Inside The New York Botanical Garden

Snowdrops Sing of Spring

Posted in Horticulture on March 14 2014, by Kristin Schleiter

Kristin Schleiter is the NYBG’s Associate Vice President of Outdoor Gardens and Senior Curator. She oversees the wonderful gardening team that keeps our flowering gardens looking topnotch, curates the herbaceous gardens and collections, and manages the curator of woody plants. She lives and gardens in Fairfield, CT.


Galanthus elwesii

Every February, I can be found on my knees in the Garden poking and prodding and looking for signs that my beloved snowdrops are coming up to signal the beginning of spring. Pushing aside the snow, I see small green noses forcing their way up for a whiff of warm air. Even a single sunny day can bring forth elegant white blossoms which have a lovely honey scent. The spring’s earliest snowdrops, Galanthus elwesii, are blooming now in the Perennial and Azalea Gardens. Their glaucous blue foliage and large flowers create a much nicer drift of white.

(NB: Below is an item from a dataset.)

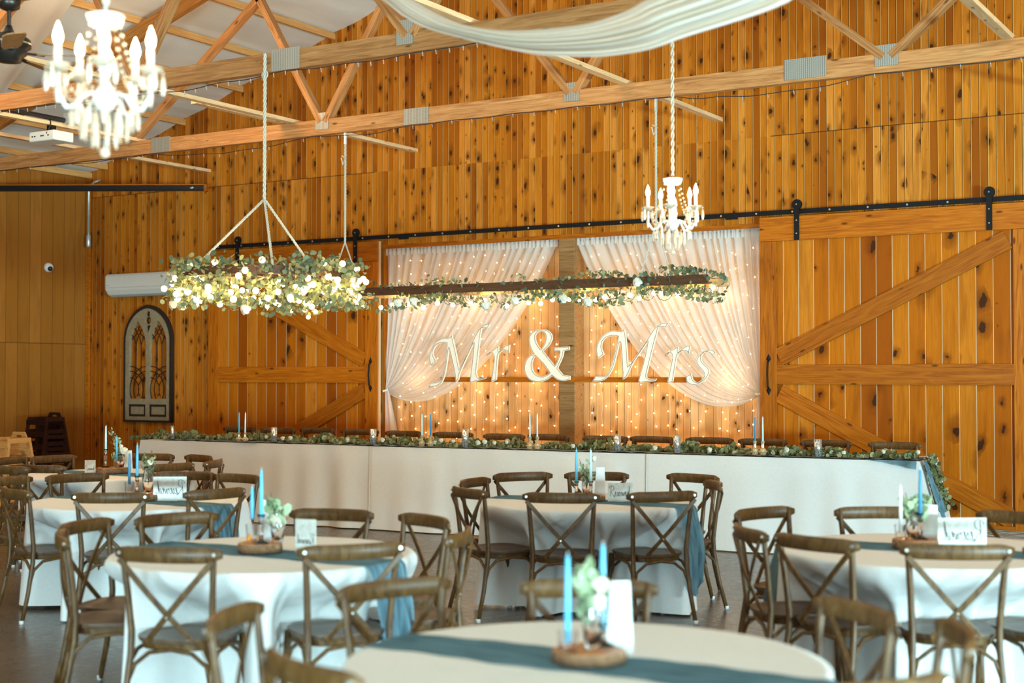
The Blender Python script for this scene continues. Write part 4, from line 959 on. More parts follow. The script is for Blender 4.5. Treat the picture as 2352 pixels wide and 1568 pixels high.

Galanthus will seed around nicely if planted in an area of the garden that isn’t frequently worked. The most fun of all is waiting for the seedlings to bloom and looking carefully at each one to note the differences in the green markings on the delicate cup inside. At first it seems that they are all alike, but once you start looking at the details, you begin to see that, like a snowflake, each is just a little bit different. Soon you can spot an extra long pedicel or slight green blush on the outer petals easily.

Many Galanthophiles (snowdrop nuts!) use peep sticks (mirrors attached to long sticks) to peek inside the flowers. I prefer a much less genteel method. I like to get down on the ground—hobnobbing with the bees who float from blossom to blossom—and lose myself in the details of this marvelous plant.